The notes to Boston Blow-Up! use the sanitizing catchphrase “personal problems” to describe Chaloff’s prolonged struggles with heroin. He was sidelined off and on for nine years by the habit and only recently released from rehab at the time of this 1955 date. Nevertheless, like Bird, his talents transcended his enervating addiction and he ranked easily as one of the most brilliant baritone saxophonists of the 1950s. Originally influenced by Harry Carney’s work with Ellington, Chaloff shaped a sound closer to that of bop modernists like Pepper Adams and Lars Gullin. Unlike the more genteel style of Gerry Mulligan, he wasn’t averse to mining the more guttural regions of the instrument’s bottom register, doling out boisterous honks and bluesy slurs for added vibrancy and color.
The constrictive shroud of Kenton hangs over many of tracks, particularly in the carefully arranged polyphonic parts for the horns that occasionally pall, even under the relatively terse time spans. But there’s also the palpable presence of Chaloff’s earlier employer Woody Herman, especially in the tight boppish harmonies of pieces like “Bop the Robin” and “Sergical.” Oddly enough, it’s two standards that deliver the most concentrated and emotive solos from Chaloff. On “What’s New,” he looks back to Carney, assembling a gauzy statement textured with tonal slides and curled smears as Pomeroy and Mussulli supply shapely accents. That most hoary of saxophonic staples, “Body and Soul” receives an even more effusive treatment, with the melody sleeved in a velvety sheath of tonal muslin. Most unexpected is “Diane’s Melody,” an opulent, if concise, tone poem penned by Jaki Byard well before the pianist’s own debut date as a leader; it begs for a longer treatment.

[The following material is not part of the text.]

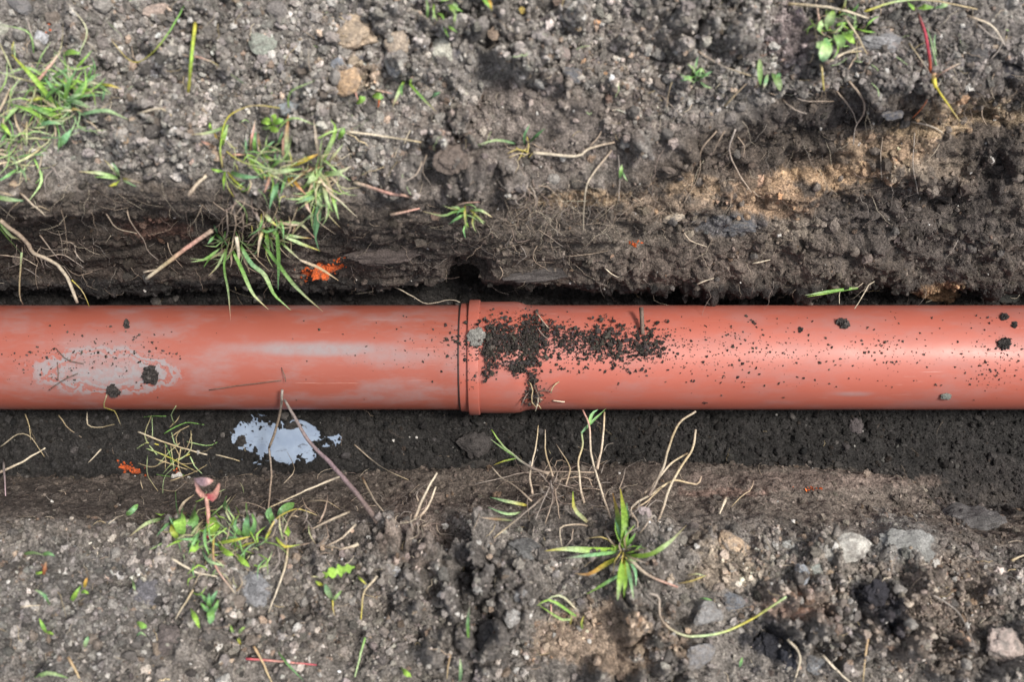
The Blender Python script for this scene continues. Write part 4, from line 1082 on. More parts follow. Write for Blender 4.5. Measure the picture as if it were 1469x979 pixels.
plant('grass_tuft', 'hanging green tuft whose long blades droop over the pipe', 'grass tuft', (333, 342), [
    ('b', [(324, 350), (297, 371), (274, 376)], 6, 'pmp', dict(z=(.19, .18, .17))), ('b', [(323, 352), (305, 366), (292, 384)], 6, 'ymm', dict(z=(.19, .18, .16))), ('b', [(326, 354), (314, 380), (299, 396)], 5, 'mps', dict(z=(.19, .17, .15))),
    ('b', [(327, 352), (322, 383), (328, 420), (331, 461)], 4.5, 'mmpi', dict(z=(.19, .17, .13, .11))), ('b', [(333, 357), (347, 387), (363, 422), (385, 444)], 6.5, 'mmps', dict(z=(.19, .17, .14, .12))), ('b', [(344, 350), (360, 378), (379, 394), (393, 422), (417, 445)], 7.5, 'mbpmp', dict(z=(.19, .18, .16, .14, .12))),
    ('s', [(339, 340), (342, 360), (342, 377)], 7, 'wwr', dict(z=(.2, .19, .17), taper=.8)), ('b', [(310, 336), (304, 343), (298, 350)], 6, 'mb', dict(z=(.19, .19, .19))), ('b', [(310, 336), (316, 341), (320, 347)], 5, 'mb'), ('b', [(312, 336), (309, 328), (306, 322)], 5, 'bb'),
    ('b', [(346, 352), (352, 372), (358, 392)], 4, 'ws', dict(z=(.19, .17, .15))), ('b', [(330, 356), (333, 375), (330, 384)], 4, 'tw'), ('r', [(330, 290), (338, 310), (336, 340)], 5, 'arr'), ('r', [(325, 300), (327, 330), (322, 346)], 4, 'ra'),
    ('r', [(345, 300), (350, 320), (345, 345)], 3, 'kr')] + spray((334, 344), 16, 15, 45, 20, 170, 1.2, 2.6, ['mp', 'sp', 'sa', 'r'], 'b', .7, 10) + spray((334, 346), 14, 20, 60, 40, 150, 2, 4.5, ['mp', 'sp', 'mb', 'ws'], 'b', .5, 8) + spray((332, 320), 16, 18, 45, 0, 360, 1.4, 2.6, ['ra', 'k', 'r'], 'r', .9, 12))
plant('grass_tuft', 'yellow green tuft beside the orange flake with blades hanging to the pipe', 'grass tuft', (380, 318), [
    ('b', [(377, 350), (402, 383), (428, 415), (463, 447)], 7, 'mmps', dict(z=(.19, .17, .14, .115))), ('b', [(397, 328), (400, 371), (399, 416)], 7, 'mmb', dict(z=(.22, .19, .15))), ('b', [(379, 325), (372, 348), (370, 370)], 5, 'yws', dict(z=(.22, .2, .18))),
    ('b', [(382, 330), (384, 345), (387, 362)], 8, 'gmp', dict(z=(.22, .2, .18))), ('b', [(394, 322), (430, 321), (452, 342)], 6, 'mpi', dict(z=(.23, .225, .2))), ('b', [(402, 336), (428, 348), (459, 360)], 6, 'ppy', dict(z=(.22, .2, .18))), ('b', [(405, 335), (425, 340), (447, 342)], 5, 'mpo', dict(z=(.22, .21, .2))),
    ('b', [(378, 304), (386, 314), (397, 324)], 7, 'spy'), ('b', [(430, 373), (458, 385), (486, 403)], 5, 'wss', dict(z=(.17, .15, .135), root=False)), ('b', [(400, 345), (416, 360), (434, 376)], 4, 'mw', dict(z=(.2, .18, .17))), ('s', [(366, 304), (372, 316), (380, 326)], 8, 'kar'),
    ('b', [(388, 326), (396, 338), (402, 352)], 6, 'mg', dict(z=(.22, .2, .19))), ('b', [(425, 318), (420, 336), (412, 352)], 4, 'si', dict(z=(.23, .21, .19)))] + spray((392, 325), 18, 15, 50, 0, 150, 1.2, 2.8, ['mp', 'yp', 'sw', 'sa'], 'b', .7, 14) + spray((382, 325), 16, 18, 55, 10, 120, 2, 5, ['mp', 'yp', 'mb', 'sw'], 'b', .5, 8) + spray((372, 310), 8, 14, 32, 0, 360, 1.4, 2.4, ['ra', 'k'], 'r', .9, 8))
# --- far bank, middle and right
plant('grass_tuft', 'few small pale blades beneath the tan stone', 'grass tuft', (580, 122), [
    ('b', [(580, 116), (572, 132), (563, 154)], 6, 'gps', LF), ('b', [(585, 116), (600, 134), (626, 160)], 5, 'gms', LF), ('b', [(578, 118), (576, 126), (577, 138)], 5, 'bm', LF), ('b', [(618, 142), (624, 136), (632, 132)], 7, 'bb', LF), ('b', [(584, 118), (590, 114), (588, 122)], 4, 'cg')])
plant('clover_seedling', 'two round green leaves on pink stems below the tan stone', 'seedling', (528, 142), [
    ('o', [(511, 148), (517, 143), (524, 139)], 15, 'gm', LF), ('o', [(534, 136), (541, 137), (550, 140)], 14, 'cm', LF), ('s', [(509, 130), (513, 142), (518, 146)], 3, 'i'), ('s', [(536, 128), (548, 131), (562, 134)], 3, 'wi'), ('s', [(544, 140), (544, 150), (542, 154)], 3, 'e')])
plant('grass_tuft', 'grass blades at the top edge near the middle', 'grass tuft', (625, 8), [
    ('b', [(612, 28), (614, 10), (610, -6)], 5, 'mp', LF), ('b', [(640, 4), (650, 10), (664, 16)], 6, 'cm', LF), ('b', [(690, -6), (700, 6), (706, 14)], 6, 'cm', LF), ('b', [(700, -4), (704, 6), (705, 16)], 5, 'oy', LF), ('b', [(652, 38), (652, 26), (655, 18)], 5, 'gp', LF), ('b', [(640, 36), (648, 40), (656, 46)], 4, 'cm')]
    + spray((632, 6), 9, 12, 30, 0, 180, 2.5, 6, ['cm', 'pm', 'gp'], 'b', .5, 12, lift=.01))
plant('grass_tuft', 'fine grass sprig on the trench lip above the pipe socket', 'grass tuft', (668, 306), [
    ('b', [(676, 304), (655, 303), (636, 310), (606, 303)], 4.5, 'mmps', LF), ('b', [(674, 302), (690, 302), (706, 312)], 5, 'mps', LF), ('b', [(670, 306), (668, 315), (672, 326)], 5, 'mg', LF), ('b', [(668, 306), (652, 316), (644, 322)], 5, 'mb', LF), ('b', [(676, 306), (686, 312), (694, 322)], 4, 'gp', LF),
    ('s', [(650, 300), (662, 292), (688, 290)], 3, 'wi', LF), ('b', [(664, 304), (656, 298), (646, 297)], 4, 'mp', LF)] + spray((668, 306), 10, 16, 38, -20, 200, 2, 4, ['mp', 'mb', 'yp'], 'b', .5, 6, lift=.012))
plant('grass_tuft', 'wispy yellow rooted grass with two dark blades on the far bank middle', 'grass tuft', (752, 210), [
    ('b', [(753, 208), (752, 194), (760, 178)], 5, 'db', LF), ('b', [(760, 204), (768, 196), (782, 184)], 6, 'dd', LF), ('b', [(740, 206), (712, 201), (685, 208)], 4.5, 'bpp', LF), ('r', [(728, 220), (742, 214), (758, 218)], 3.4, 'sy'), ('r', [(730, 226), (744, 220), (756, 222)], 3, 'sw'),
    ('r', [(740, 212), (748, 216), (758, 212)], 3, 'ys'), ('s', [(756, 222), (758, 208), (756, 196)], 3.5, 'sy')] + spray((748, 214), 9, 12, 26, 0, 360, 1.3, 2.6, ['ys', 'ws', 'r'], 'r', .8, 7))
plant('sprout', 'lone small green leaf at the end of a hanging root', 'sprout', (892, 243), [('l', [(889, 258), (891, 246), (892, 236)], 8, 'bmp', LF), ('b', [(893, 246), (896, 254), (900, 260)], 4, 'bp')])
plant('grass_tuft', 'little curled green grass tuft left of the paired pointed leaves', 'grass tuft', (997, 112), [
    ('b', [(975, 106), (985, 112), (996, 118)], 5, 'mp', LF), ('b', [(1000, 116), (1010, 108), (1022, 102)], 5, 'mb', LF), ('b', [(996, 118), (1000, 104), (1008, 97)], 5, 'bm', LF), ('b', [(1004, 116), (1012, 124), (1022, 126)], 5, 'bp', LF)] + spray((998, 112), 9, 12, 26, 150, 390, 2.5, 5, ['mb', 'mp', 'bp'], 'b', .6, 6, lift=.01))
plant('seedling', 'paired pointed green leaves above the sandy hollow', 'seedling', (1104, 112), [
    ('l', [(1090, 84), (1090, 94), (1091, 122)], 11, 'pm', LF), ('l', [(1108, 104), (1115, 116), (1120, 130)], 17, 'mp', LF), ('l', [(1102, 106), (1098, 117), (1096, 127)], 9, 'pbw', LF), ('l', [(1120, 104), (1116, 110), (1116, 118)], 9, 'bm', LF)])
plant('weed_plant', 'leafy green weed among straws near the top right edge', 'weed', (1192, 60), [
    ('l', [(1186, 44), (1190, 30), (1196, 14)], 20, 'mpc', LF), ('l', [(1190, 56), (1180, 66), (1172, 60)], 22, 'bmp', LF), ('l', [(1190, 60), (1184, 74), (1180, 88)], 26, 'mpb', LF), ('l', [(1196, 48), (1206, 58), (1204, 70)], 18, 'pmp', LF), ('l', [(1206, 44), (1216, 52), (1226, 62)], 15, 'mg', LF),
    ('l', [(1180, 50), (1176, 40), (1180, 28)], 14, 'mp', LF), ('b', [(1226, 40), (1242, 45), (1256, 46)], 6, 'gm', LF), ('b', [(1216, 20), (1228, 12), (1232, 4)], 6, 'md', LF), ('b', [(1202, 20), (1212, 8), (1214, -6)], 4, 'yp', LF), ('b', [(1222, 58), (1222, 46), (1230, 36)], 6, 'cm', LF)]
    + spray((1200, 40), 22, 14, 40, 0, 360, 1.2, 3, ['mp', 'ws', 'cg', 'sa'], 'b', .8, 16, lift=.012) + spray((1202, 44), 12, 14, 34, 0, 360, 2.5, 6, ['mp', 'cm', 'bp'], 'b', .5, 14, lift=.012))
plant('weed_plant', 'red stemmed weed with a green leaf at its top and a yellow rootstock', 'weed', (1340, 116), [
    ('s', [(1335, 104), (1333, 77), (1326, 44), (1317, 18)], 6, 'exxn', dict(lift=.02, taper=.8)), ('l', [(1308, 12), (1322, 10), (1340, 10)], 12, 'gcm', dict(lift=.03, root=False)), ('l', [(1302, 2), (1306, 8), (1312, 14)], 9, 'mc', dict(lift=.03, root=False)), ('l', [(1342, 12), (1352, 8), (1360, 6)], 11, 'bp', LF),
    ('s', [(1339, 104), (1340, 116), (1342, 126)], 9, 'iyy', dict(taper=.8)), ('s', [(1342, 122), (1356, 145), (1377, 174)], 4.5, 'yys', dict(lift=.01)), ('s', [(1343, 110), (1358, 100), (1378, 90)], 4.5, 'iw', LF), ('r', [(1336, 132), (1325, 152), (1309, 169)], 2.6, 'ne'),
    ('s', [(1304, 62), (1316, 78), (1333, 104)], 3, 'sa', LF), ('s', [(1343, 96), (1338, 70), (1330, 40)], 4, 'bpb', LF), ('b', [(1344, 82), (1340, 62), (1342, 48)], 4, 'pb', LF)])
plant('grass_tuft', 'thin green grass lying along the upper pipe edge at the right', 'grass tuft', (1230, 414), [('b', [(1233, 413), (1190, 418), (1155, 424)], 5, 'mmp'), ('b', [(1220, 415), (1180, 422), (1158, 426)], 3, 'mg'), ('r', [(1200, 417), (1218, 415), (1234, 411), (1238, 406)], 2, 'rw')])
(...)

“Boomareemarjoa” and “Herbs,” the latter rendered in two takes, augment the album’s original 10. Even with the additional material, the running time still holds to a modest three quarters of an hour. The brevity is reflective of just how little Chaloff exists on record. Blue Serge, a quartet date also released on Capitol, is widely regarded as his masterstroke, but this long out of print precursor remains an exhilarating companion. Cream of the crop baritone bop.